The Changing Face of Customer Technology
From the contact centre to the web and mobile, technology is central to how organisations interact with their customers to deliver an enhanced experience. Consequently it seems hard to believe that the Customer Relationship Management (CRM) software market is now over 20 years old. The appetite for CRM software remains as healthy as ever. According to Gartner it is growing at an impressive 13.7% globally, and is worth currently worth $20.7 billion in annual revenues. What is driving this growth is obvious – an insatiable appetite within organisations to better understand customers and do whatever is necessary to attract and retain their business.
It’s easy to forget just how much CRM technologies have changed in the last two decades. As Kate Leggett of Forrester points out CRM originally started out by tackling operational efficiencies. It aggregated customer data, analysed it and automated workflows to optimise customer engagement processes. By reducing marketing costs, decreasing service resolution times or boosting sales pipeline visibility, companies could claim an ROI from their CRM investment. Modern CRM tools build on this heritage and now focus on enabling good customer experiences that meet customer needs. With far more interaction and transaction data available than ever before, CRM is now about delivering contextual experiences that add value to the customer over a range of social, digital and mobile channels.
Integrating the experience
Therefore there is now a need to bring customer experience and customer engagement together like never before. In particular, this means integrating CRM and the contact centre into a single architecture that is flexible, adaptable and scalable to meet corporate needs. This is why Gartner believes that organisations are moving to ‘Customer Engagement Centers’ (CEC) where technology and business applications are engineered to provide customer service and support, regardless of the interaction (or engagement) channel. In the CEC environment Gartner argued there are 5 things that CRM can do better:
- Mobile – delivering a tailored experience and support to consumers using tablets and smartphones.
- Empowering agents with the right context around particular interactions.
- Arming agents with correct, consistent information to meet customer needs.
- Providing an improved, more intuitive, web experience for site visitors.
- Giving agents the ability to listen to customers on social media and engage with them more easily.
At Eptica, we believe there are 8 technology areas to focus on when building an integrated customer engagement solution:
- Open. APIs must enable organisations to link to external and existing systems and share information seamlessly to integrate operations.
- Flexible. Technology should have the option of being deployed in the cloud, as well as on-premise, to give flexibility and scalability.
- Scalable. Digital interactions are increasing rapidly, so technology has to be able to cope and be simple to extend to new channels as needs change.

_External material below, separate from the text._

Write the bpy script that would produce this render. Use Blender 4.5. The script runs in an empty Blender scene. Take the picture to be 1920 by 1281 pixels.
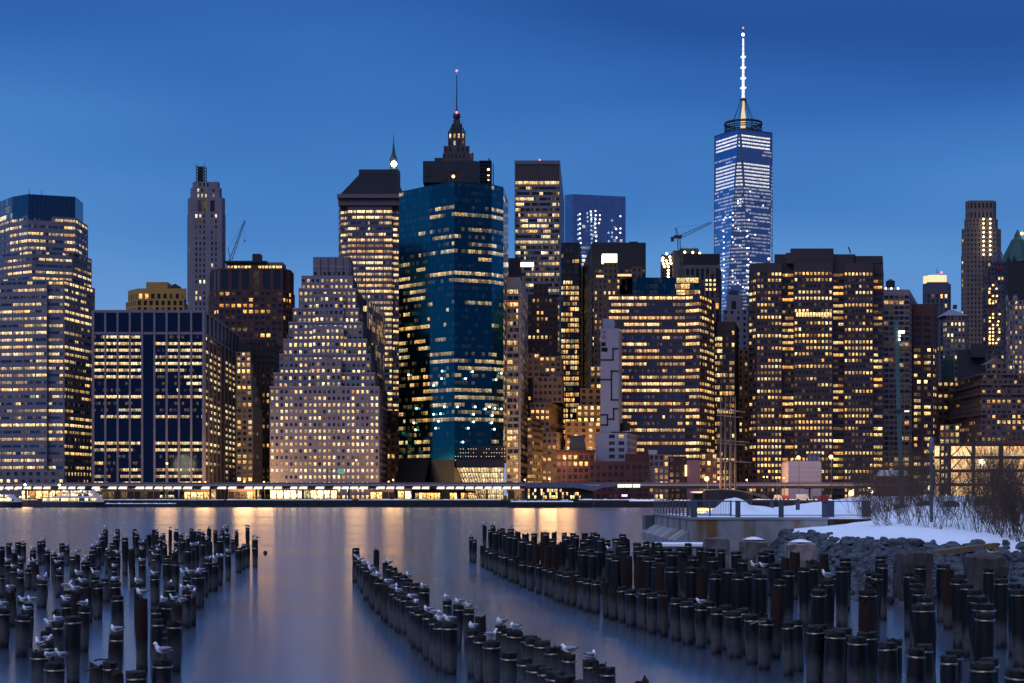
import bpy, math, random
from mathutils import Vector, Matrix, noise

# ------------------------------------------------------------------ camera, sky, light
scene = bpy.context.scene
S, HZ, CH = 3083.0, 929.0, 4.8          # focal length in photo pixels, horizon row, eye height above the water (m)
GZ = 2.8                                # street level on the far shore
cam_d = bpy.data.cameras.new("camera"); cam = bpy.data.objects.new("camera", cam_d)
scene.collection.objects.link(cam); scene.camera = cam
cam.location = (0, 0, CH); cam.rotation_euler = (math.radians(90), 0, 0)
cam_d.sensor_width = 36; cam_d.lens = S / 1920 * 36
cam_d.shift_y = (HZ - 640.5) / 1920
cam_d.clip_start = 0.5; cam_d.clip_end = 30000

scene.view_settings.view_transform = 'Standard'; scene.view_settings.look = 'None'
scene.view_settings.exposure = 0.0; scene.view_settings.gamma = 1.0
scene.cycles.use_denoising = True
scene.cycles.max_bounces = 5; scene.cycles.diffuse_bounces = 2; scene.cycles.glossy_bounces = 3
scene.cycles.sample_clamp_indirect = 4.0
scene.cycles.caustics_reflective = False; scene.cycles.caustics_refractive = False

world = bpy.data.worlds.new("World"); scene.world = world; world.use_nodes = True
def build_sky():
    nt = world.node_tree; N = nt.nodes; L = nt.links; N.clear()
    out = N.new('ShaderNodeOutputWorld'); bg = N.new('ShaderNodeBackground'); L.new(bg.outputs[0], out.inputs[0])
    tc = N.new('ShaderNodeTexCoord'); sep = N.new('ShaderNodeSeparateXYZ'); L.new(tc.outputs['Generated'], sep.inputs[0])
    # long soft cloud streaks shift the gradient up and down a little
    mp = N.new('ShaderNodeMapping'); mp.inputs['Scale'].default_value = (1.6, 1.6, 7.0); mp.inputs['Rotation'].default_value = (0.0, 0.13, 0.0)
    L.new(tc.outputs['Generated'], mp.inputs[0])
    nz = N.new('ShaderNodeTexNoise'); nz.inputs['Scale'].default_value = 1.5; nz.inputs['Detail'].default_value = 2.0; nz.inputs['Roughness'].default_value = 0.35
    L.new(mp.outputs[0], nz.inputs['Vector'])
    mr = N.new('ShaderNodeMapRange'); mr.inputs[1].default_value = 0.3; mr.inputs[2].default_value = 0.7; mr.inputs[3].default_value = -0.040; mr.inputs[4].default_value = 0.040
    L.new(nz.outputs['Fac'], mr.inputs[0])
    # right side of the view a little darker
    ax = N.new('ShaderNodeMath'); ax.operation = 'MULTIPLY_ADD'; ax.inputs[1].default_value = 0.03; L.new(sep.outputs['X'], ax.inputs[0]); L.new(sep.outputs['Z'], ax.inputs[2])
    ad = N.new('ShaderNodeMath'); ad.operation = 'ADD'; L.new(ax.outputs[0], ad.inputs[0]); L.new(mr.outputs[0], ad.inputs[1])
    rp = N.new('ShaderNodeValToRGB'); cr = rp.color_ramp
    stops = [(0.0, (0.23, 0.37, 0.66)), (0.09, (0.160, 0.335, 0.68)), (0.15, (0.100, 0.285, 0.640)), (0.20, (0.060, 0.215, 0.565)),
             (0.25, (0.034, 0.147, 0.465)), (0.30, (0.020, 0.088, 0.34)), (0.42, (0.045, 0.130, 0.40)), (0.6, (0.23, 0.39, 0.84)), (1.0, (0.38, 0.56, 1.05))]
    cr.elements[0].position = stops[0][0]; cr.elements[0].color = (*stops[0][1], 1)
    cr.elements[1].position = stops[-1][0]; cr.elements[1].color = (*stops[-1][1], 1)
    for p, c in stops[1:-1]:
        e = cr.elements.new(p); e.color = (*c, 1)
    L.new(ad.outputs[0], rp.inputs[0])
    # the eastern sky behind the viewer: the mauve belt opposite the sunset
    em = N.new('ShaderNodeMapRange'); em.interpolation_type = 'SMOOTHSTEP'
    em.inputs[1].default_value = 0.15; em.inputs[2].default_value = -0.5; em.inputs[3].default_value = 0.0; em.inputs[4].default_value = 1.0
    L.new(sep.outputs['Y'], em.inputs[0])
    mx = N.new('ShaderNodeMixRGB'); L.new(em.outputs[0], mx.inputs[0]); L.new(rp.outputs[0], mx.inputs[1]); mx.inputs[2].default_value = (0.085, 0.11, 0.26, 1)
    L.new(mx.outputs[0], bg.inputs[0]); bg.inputs[1].default_value = 0.96
build_sky()
# the afterglow: one very soft low light from behind the viewer
sun_d = bpy.data.lights.new("sun", 'SUN'); sun_d.energy = 1.6; sun_d.angle = math.radians(60); sun_d.color = (0.62, 0.70, 1.0); sun_d.specular_factor = 0.10
sun = bpy.data.objects.new("sun", sun_d); scene.collection.objects.link(sun)
sun.rotation_euler = (math.radians(40), 0, math.radians(-30))

# ------------------------------------------------------------------ helpers
COL = scene.collection
def PX(px, d): return (px - 960.0) * d / S
def PZ(py, d): return CH - (py - HZ) * d / S
def tag(o, label=None, cat=None, group=None, kind=None):
    if label: o["label"] = label
    if cat: o["category"] = cat
    if group: o["group"] = group
    if kind: o["kind"] = kind
    return o
def thing(name, label, cat, loc=(0, 0, 0), group=None, rotz=0):
    o = bpy.data.objects.new(name, None); COL.objects.link(o); o.location = loc; o.rotation_euler = (0, 0, rotz)
    o.empty_display_size = 0.2
    return tag(o, label, cat, group)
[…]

- Easy to use. A good user experience for agents cuts training costs and means they’ll be able to deliver the best possible customer experience.
- Easy to maintain. If the system is simple and easy to update, efficiency is increased and staff time is freed up to concentrate on helping customers.
- Driven by knowledge. Systems built on a single, centralised knowledgebase that underpins all channels are the only way to ensure consistency and efficiency.
- Workflow. Increasingly the whole organisation is involved in the customer experience. Software therefore needs to have the ability to route interactions across the company to provide a seamless, joined-up experience for the customer.
- Analysis. Techniques like linguistics can play a vital role in better understanding customer interactions by providing a richer view of what customers are really looking for when engaging with an organisation. This can also add to an organisation’s Big Data and Voice of the Customer programmes and provide long and short term analysis of customer demands.
From tablets to smartphones, customers today rely on technology as never before. Only those organisations that similarly empower themselves by integrating CRM, contact centre and customer engagement technologies can hope to understand their needs and keep one step ahead in highly competitive markets.